|
|
|
|
|
by vi_sextus_vi
28 days ago
|
|
At a quick glance, I did not see the term "collapsed" in wiki. It isn't a collapse. (The concept is still relevant[0]!) What was drawn like a "defined spin" for pedagogy should only have been coloured different. The lone spins are always part of a longer-range quantum superposition, maybe better represented as blue blobs. The lowest "excitations" are (superpositions of) triplets, for example. Btw I put quotes around excitations because you touched on a mysterious aspect of these systems called the "spin gap". TFA mentions it. They don't even know whether this spin gap exists!

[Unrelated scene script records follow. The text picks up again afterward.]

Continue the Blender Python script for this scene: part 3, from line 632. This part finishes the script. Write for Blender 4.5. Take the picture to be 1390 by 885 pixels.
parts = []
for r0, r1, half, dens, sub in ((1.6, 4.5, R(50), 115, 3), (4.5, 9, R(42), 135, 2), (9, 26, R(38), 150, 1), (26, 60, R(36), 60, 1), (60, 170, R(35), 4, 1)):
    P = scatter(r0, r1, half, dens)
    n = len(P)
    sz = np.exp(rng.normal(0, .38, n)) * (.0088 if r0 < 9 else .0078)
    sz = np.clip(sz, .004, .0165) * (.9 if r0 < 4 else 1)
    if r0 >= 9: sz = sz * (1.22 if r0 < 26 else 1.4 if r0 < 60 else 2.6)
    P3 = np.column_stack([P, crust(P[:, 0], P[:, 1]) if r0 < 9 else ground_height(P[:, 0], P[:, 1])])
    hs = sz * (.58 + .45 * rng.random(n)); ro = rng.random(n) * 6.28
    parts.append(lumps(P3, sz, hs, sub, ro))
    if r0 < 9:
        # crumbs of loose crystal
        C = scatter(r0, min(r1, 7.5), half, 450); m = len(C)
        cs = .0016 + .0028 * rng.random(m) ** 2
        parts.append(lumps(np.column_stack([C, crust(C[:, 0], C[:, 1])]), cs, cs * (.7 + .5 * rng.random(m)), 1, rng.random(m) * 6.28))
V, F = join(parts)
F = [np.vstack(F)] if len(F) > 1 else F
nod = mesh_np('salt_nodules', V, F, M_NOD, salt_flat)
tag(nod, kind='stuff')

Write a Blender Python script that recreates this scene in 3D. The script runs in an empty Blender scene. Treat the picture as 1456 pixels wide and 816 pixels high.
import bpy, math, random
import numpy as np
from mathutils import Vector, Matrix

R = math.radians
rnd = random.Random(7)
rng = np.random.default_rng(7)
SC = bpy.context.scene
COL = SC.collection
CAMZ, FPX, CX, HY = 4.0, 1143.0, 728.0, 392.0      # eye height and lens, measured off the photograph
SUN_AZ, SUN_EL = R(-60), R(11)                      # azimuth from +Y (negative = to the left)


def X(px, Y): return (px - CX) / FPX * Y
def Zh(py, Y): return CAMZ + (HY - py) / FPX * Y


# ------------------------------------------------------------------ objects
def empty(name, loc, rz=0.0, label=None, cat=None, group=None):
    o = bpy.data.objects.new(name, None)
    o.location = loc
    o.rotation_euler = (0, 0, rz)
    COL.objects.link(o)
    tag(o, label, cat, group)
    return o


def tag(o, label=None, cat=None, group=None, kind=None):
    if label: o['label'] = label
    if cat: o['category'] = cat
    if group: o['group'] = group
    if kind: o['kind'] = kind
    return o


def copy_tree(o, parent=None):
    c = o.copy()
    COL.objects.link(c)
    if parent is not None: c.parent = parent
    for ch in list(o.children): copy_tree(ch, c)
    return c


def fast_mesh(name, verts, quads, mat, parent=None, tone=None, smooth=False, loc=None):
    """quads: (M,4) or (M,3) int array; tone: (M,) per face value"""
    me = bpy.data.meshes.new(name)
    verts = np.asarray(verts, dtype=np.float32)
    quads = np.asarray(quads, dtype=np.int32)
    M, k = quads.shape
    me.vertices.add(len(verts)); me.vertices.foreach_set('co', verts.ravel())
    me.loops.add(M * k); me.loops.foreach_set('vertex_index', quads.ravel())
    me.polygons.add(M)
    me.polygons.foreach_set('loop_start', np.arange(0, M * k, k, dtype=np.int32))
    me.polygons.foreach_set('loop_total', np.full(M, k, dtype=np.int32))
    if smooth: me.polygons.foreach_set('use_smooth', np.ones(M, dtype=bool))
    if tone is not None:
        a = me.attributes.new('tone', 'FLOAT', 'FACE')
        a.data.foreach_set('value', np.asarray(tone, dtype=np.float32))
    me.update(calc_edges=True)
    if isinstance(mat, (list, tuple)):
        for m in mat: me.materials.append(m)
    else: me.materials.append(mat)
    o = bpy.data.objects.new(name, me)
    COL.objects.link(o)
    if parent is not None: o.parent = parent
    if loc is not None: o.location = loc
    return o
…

Indeed, the term "liquid" means there might not be a spin gap. (It'd be best to colour the singlet blobs orange-red and the triplet blobs red-orange) [0] In your parlance, a "collapse" literally means dropping to a macroscopic ground state across a gap, but a liquid is already "arbitrarily" close to the ground state. "Collapsing into defined spins" will take the system _out_ of the ground state, so it can't happen spontaneously... Or so it's believed.. |
|
then they show heating the material to break a spin singlet and demonstrate the broken singlet atoms moving around the liquid (~2:00 mark). I'm referring to that breaking as a "collapse"
I would expect that a singlet in superposition could not coexist with an adjacent "non-collapsed" atom because it's defined magnetic field would need to interact with it's neighbors breaking the superposition.